The rear brake drum for 1930 features this bolted in ring which is designed to retain any loose spoke heads and prevent them getting involved with the brake shoes - Ariel must have had some mishap to make them realise this would be a problem.


The ring is held in place by three square headed 2 BA bolts which come out easily.


Here is a close up:


The next step is to clean and scrape years of gunge and grease from the brake drum and hub.


The spindle is all present and correct, except that it is very slightly bent. We straighten this out with some heat in the vice.


When it's clean we can put a couple of coats of black gloss on the hub.



Monday, 6 July 2026

Model A - more painting

 This isn't very exciting post but it's important to make it to record when these items had their first coats of paint. This Tekaloid takes a long time to dry fully - about 5 weeks - and I want to know when I can assemble bits.

Today I have used the wheel to strip rust and old paint from the battery tray, the rear chain guard, the oil tank and the dynamo chain guard.


They have been degreased, had a coat of primer and their first top coat.




The second coat went on on the 9th of July.


Monday, 29 June 2026

Charlie's Shed - Concentric carburettor

 Since yesterday when I managed to accidentally drill out the pilot air screw thread on the 928, I've been thinking about how to approach carburetion on the FH. I fitted the Monobloc, which is a bit worn particularly around the mixing chamber cap screw and I realised that I would need to alter the cable lengths to use it. 

Some more thought had me realise that I could repair the damage to the 928 and have a better solution for my non-standard Huntmaster more quickly than messing about with a Monobloc. 

The first thing I did was to tap out the new pilot circuit access ports. The one in the inlet taps out to M5, but the one opposite the pilot air screw is a bit more tricky in that it's too big to tap to M6 and the wall thickness is too small to tap to M8 - but it is perfect for M7. Try buying an M7 grub screw! However, I do have M7 by 1.0 taps and dies by some streak of good fortune and I have tapped that hole M7. 


I drilled out the pilot air screw thread with I think a 4.5 mm drill.

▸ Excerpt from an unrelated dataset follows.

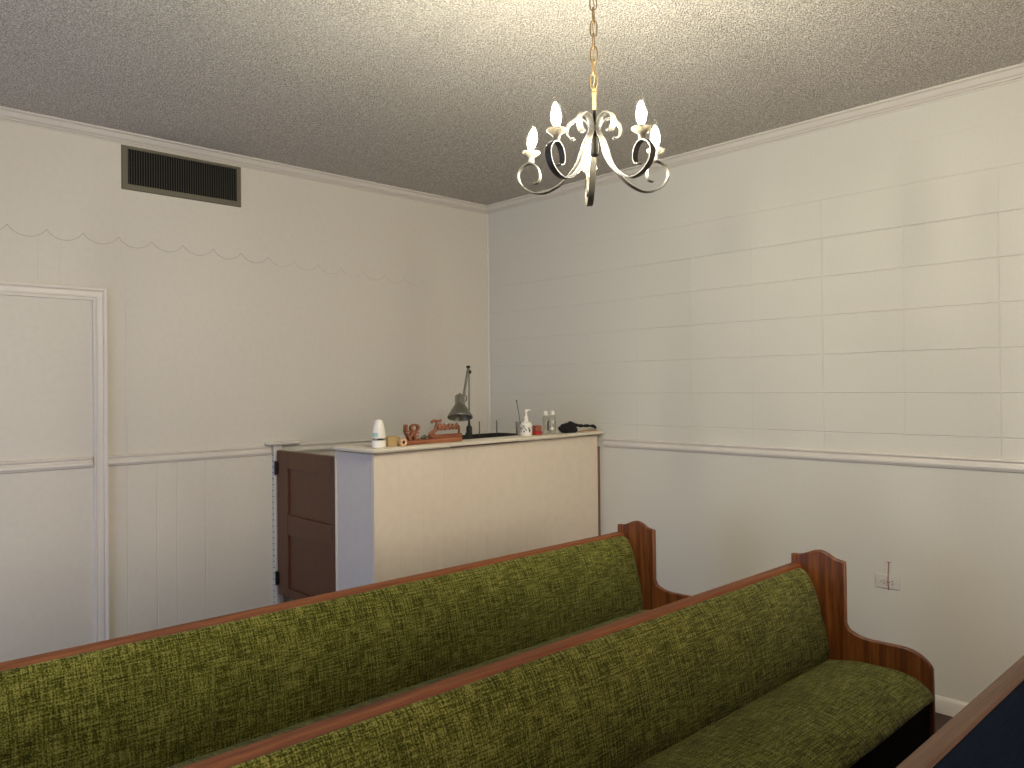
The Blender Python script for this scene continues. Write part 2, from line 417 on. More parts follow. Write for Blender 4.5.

I tried tapping it M5 but I guess the whole was not clean enough for that and I had to go to M6. 

The next go/no-go job was to determine whether I could make a successful pilot air screw with a larger thread. I grabbed a bit of 10 mm brass rod:

That turned out ok. It seals most of the pilot air port (you can see the witness mark) but I suspect the thread is bottoming out somewhere. Blowing past it is quite difficult, so it will probably be ok. I replaced the tired O ring.

The next job is to seal the opposite port. I made a plug, but unfortunately the cheapo M7 die I have had for years just won't cut and is now in the bin.

A couple of days later, equipped with a new M7 die I made a new plug:


This seals the cleaning port nicely:


Now we can put it back on and road test it.